林芙美子『放浪記』(新潮文庫) オンライン書店bk1amazon.co.jp

 林芙美子による、実体験(日記)を元にした記録。20歳前後、大正時代の生活が描かれている。
 新潮文庫版は三部構成になっているが、これは発表時期の違いであり、同じ時期を書いた内容である。正確に言うと、元の日記から抜粋し雑誌に掲載する、ということが三回行われたため、このような形式になっている。

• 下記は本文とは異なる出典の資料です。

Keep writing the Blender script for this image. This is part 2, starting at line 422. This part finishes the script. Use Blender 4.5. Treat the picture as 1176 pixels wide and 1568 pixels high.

 読んでいると、当時彼女が非常に大変な時期を過ごしたことが良く分かる。生活の貧しさ、当時女性が就く仕事の質、交際・同棲した男性の問題点など、苦しさが文章から伝わってくる。
 芙美子はカフェーの女給や会社の事務員をしながら文学の勉強をするのだが、女給は今でいう水商売に近い。また当時のカフェーの女給は訳ありの女性が働くことが多い環境だった。一方、事務員も落ち着いた仕事ではあるが、待遇や人間関係など、芙美子には馴染まない部分も多かったようだ。職を転々、と表現できるくらい仕事を頻繁に変えている。また経済的事情や住み込みの仕事に就いたなどの理由で、住まいも変えている。時には父母の元へ戻り、しばらく行商をすることもある。子どもの頃から父母とともに行商で生計を立てたという生まれ育ちもあるのだろう、ひとつところに止まるのは性に合わないのかもしれない。

 ただ、そういう苦しい生活の中で、さまざまな執着心がある。その思いが、生きる強さとして感じられる。いつかは文学者として名を成そうという思い(その裏返しとしての、編集者や同業者への恨み)、報われない今の生活をなんとかしたいと、資本家や時には神や皇族などにも毒づくまでの権威や権力への憤り。そうした気持ちは、ネガティブなのだけれど、力強い。大正時代、一人で生きる覚悟を決めつつ日々を過ごす女性の迫力を感じる。

 なお、新潮文庫版には、『放浪記』出版後の状況を記した後記のような部分がある(第二部の最後)。ここを読むと、『放浪記』が話題になった後も、状況が劇的に変化したわけではないようだ。結婚し、生活は安定したようだが、一家の生計は彼女の文章に依存するようになり、家族を含む人間関係には相変わらず悩まされ(夫からも作品を非難される)、それでも家族が人並みに生活できることに喜びを感じている。

 ここにはカタルシスはないが、それが現実なのだろう。しかし、彼女が亡くなって数十年を経た今でも、作品が出版され続け、読まれ続けていることに、彼女の思いの強さが報われているように、私は感じる。

 ここからは本当に分かる人にしか分からない話を書きます。
 『放浪記』を読みながら思い出したのは、引退した歌手の倉橋ヨエコさんのこと。活躍した時代も、文学と音楽というジャンルも違えど、恨みつらみを創作の源にしていたのではないかという点に共通するものを感じる。ヨエコさんは林芙美子を読んでいただろうか。